A passion for food and technology brought around 70 people together Friday to launch a new restaurant recommendation app, CurEat.

CurEat allows users to create lists of their favorite local restaurants and share them with friends or family. The app eschews a traditional rating system in favor of a recommendations system and allows users to interact with restaurants directly to give feedback, rather than posting negative reviews for everyone to see.

Stephen Mangano, a UNC-Chapel Hill MBA recipient and Raleigh tech developer, created CurEat so users could find the best local restaurants — without sifting through negative reviews. 

“We want people to make lists of great places they like, so we stay away from the actual kind of ratings that other sites use,” said Steve Mangano, the app’s founder.

The app also features a panel of local food experts, called CurEaters — who include Ashley Christensen, a James Beard award-winning chef with several restaurants in Raleigh, Charlie Deal, the owner of Chapel Hill restaurant Jujube, and Wyatt Dickson, a UNC-Chapel Hill alumnus and owner of Durham barbecue restaurant Picnic. 

“This app gives users the same information but in a way that it’s coming from people you know and trust and it has a little more credibility than a guy on Yelp," Dickinson said. 

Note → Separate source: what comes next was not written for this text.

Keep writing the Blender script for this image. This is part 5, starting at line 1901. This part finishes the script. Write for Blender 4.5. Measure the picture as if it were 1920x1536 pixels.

CurEat was created in collaboration with Durham-based Purpose UX, and Oak City Labs in Apex. Carol Vercellino, the CEO of Oak City Labs, said the company began work on the app around Thanksgiving in 2015. 

“(Mangano) has always been after the goal of finding great local restaurants and creating a positive atmosphere around that, and I think he accomplished that,” Vercellino said.

Dickson said the Triangle is a perfect area to launch an app like CurEat because of the access to education and the burgeoning local food community. Although local food can be expensive, he said the community is moving toward making eating well more inclusive.

“It shouldn’t be a thing for rich people. It should be for everyone,” Dickson said.

Mangano said CurEat is currently available for iPhone users and will launch for Android in the summer. The app will eventually be available in over 60 cities — but he said CurEat will continue to be based in the Triangle area.

“We have a great food culture and we have a great tech culture," he said. "I really want this to be a Triangle story, and story of how we can grow an entrepreneurial community of apps. This, hopefully, is the first of many that are successful here.”